### GIVEN PROBLEM
From the first line of the data below through the line bearing "sc.view_settings.exposure = -0.05", reproduce each line exactly; do not include pictures.
[Start DATA SHOWN]
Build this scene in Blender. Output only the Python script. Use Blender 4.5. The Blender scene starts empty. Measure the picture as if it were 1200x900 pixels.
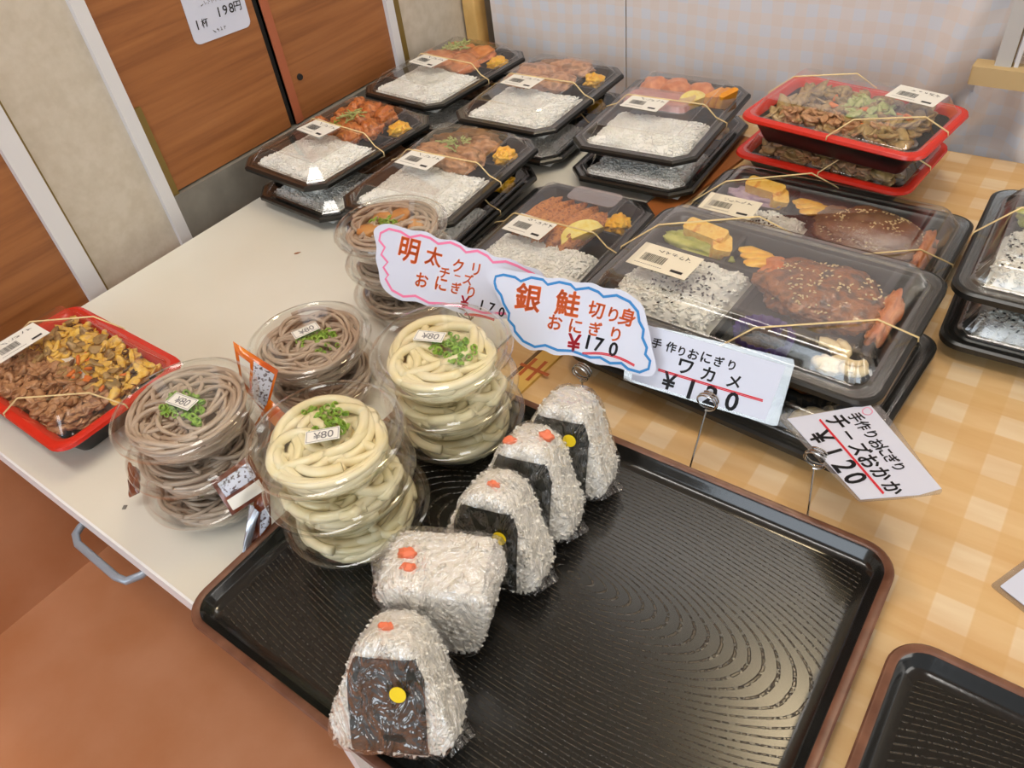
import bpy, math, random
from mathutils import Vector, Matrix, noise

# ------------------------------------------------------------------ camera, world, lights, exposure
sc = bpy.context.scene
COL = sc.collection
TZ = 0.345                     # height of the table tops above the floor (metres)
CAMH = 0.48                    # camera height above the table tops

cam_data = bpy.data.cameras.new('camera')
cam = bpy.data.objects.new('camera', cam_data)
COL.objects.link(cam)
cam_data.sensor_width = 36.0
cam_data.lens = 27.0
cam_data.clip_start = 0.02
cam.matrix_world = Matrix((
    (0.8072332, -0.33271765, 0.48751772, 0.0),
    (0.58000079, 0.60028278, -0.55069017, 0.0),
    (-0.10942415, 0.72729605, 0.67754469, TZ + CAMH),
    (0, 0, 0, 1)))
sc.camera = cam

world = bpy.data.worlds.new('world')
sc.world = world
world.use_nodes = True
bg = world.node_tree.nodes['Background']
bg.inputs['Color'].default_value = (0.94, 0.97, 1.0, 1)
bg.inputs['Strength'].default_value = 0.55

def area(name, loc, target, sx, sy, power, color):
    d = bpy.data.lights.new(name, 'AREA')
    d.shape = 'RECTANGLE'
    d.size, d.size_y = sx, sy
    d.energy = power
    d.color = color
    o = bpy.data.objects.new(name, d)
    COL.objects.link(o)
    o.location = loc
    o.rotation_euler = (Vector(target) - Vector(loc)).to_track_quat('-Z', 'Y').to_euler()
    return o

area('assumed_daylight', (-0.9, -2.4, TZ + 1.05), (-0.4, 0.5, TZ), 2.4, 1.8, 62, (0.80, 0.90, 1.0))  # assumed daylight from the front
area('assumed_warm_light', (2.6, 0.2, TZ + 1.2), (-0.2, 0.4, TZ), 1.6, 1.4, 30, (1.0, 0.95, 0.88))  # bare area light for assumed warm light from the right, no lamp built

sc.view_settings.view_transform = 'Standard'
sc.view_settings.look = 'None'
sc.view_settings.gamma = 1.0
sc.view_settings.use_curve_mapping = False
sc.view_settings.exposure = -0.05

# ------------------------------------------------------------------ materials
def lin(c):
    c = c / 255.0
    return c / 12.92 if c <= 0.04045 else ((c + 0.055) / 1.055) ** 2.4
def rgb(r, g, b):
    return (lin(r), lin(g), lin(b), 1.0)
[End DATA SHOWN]
### ANSWER FOR THIS EXERCISE
Build this scene in Blender. Output only the Python script. Use Blender 4.5. The Blender scene starts empty. Measure the picture as if it were 1200x900 pixels.
import bpy, math, random
from mathutils import Vector, Matrix, noise

# ------------------------------------------------------------------ camera, world, lights, exposure
sc = bpy.context.scene
COL = sc.collection
TZ = 0.345                     # height of the table tops above the floor (metres)
CAMH = 0.48                    # camera height above the table tops

cam_data = bpy.data.cameras.new('camera')
cam = bpy.data.objects.new('camera', cam_data)
COL.objects.link(cam)
cam_data.sensor_width = 36.0
cam_data.lens = 27.0
cam_data.clip_start = 0.02
cam.matrix_world = Matrix((
    (0.8072332, -0.33271765, 0.48751772, 0.0),
    (0.58000079, 0.60028278, -0.55069017, 0.0),
    (-0.10942415, 0.72729605, 0.67754469, TZ + CAMH),
    (0, 0, 0, 1)))
sc.camera = cam

world = bpy.data.worlds.new('world')
sc.world = world
world.use_nodes = True
bg = world.node_tree.nodes['Background']
bg.inputs['Color'].default_value = (0.94, 0.97, 1.0, 1)
bg.inputs['Strength'].default_value = 0.55

def area(name, loc, target, sx, sy, power, color):
    d = bpy.data.lights.new(name, 'AREA')
    d.shape = 'RECTANGLE'
    d.size, d.size_y = sx, sy
    d.energy = power
    d.color = color
    o = bpy.data.objects.new(name, d)
    COL.objects.link(o)
    o.location = loc
    o.rotation_euler = (Vector(target) - Vector(loc)).to_track_quat('-Z', 'Y').to_euler()
    return o

area('assumed_daylight', (-0.9, -2.4, TZ + 1.05), (-0.4, 0.5, TZ), 2.4, 1.8, 62, (0.80, 0.90, 1.0))  # assumed daylight from the front
area('assumed_warm_light', (2.6, 0.2, TZ + 1.2), (-0.2, 0.4, TZ), 1.6, 1.4, 30, (1.0, 0.95, 0.88))  # bare area light for assumed warm light from the right, no lamp built

sc.view_settings.view_transform = 'Standard'
sc.view_settings.look = 'None'
sc.view_settings.gamma = 1.0
sc.view_settings.use_curve_mapping = False
sc.view_settings.exposure = -0.05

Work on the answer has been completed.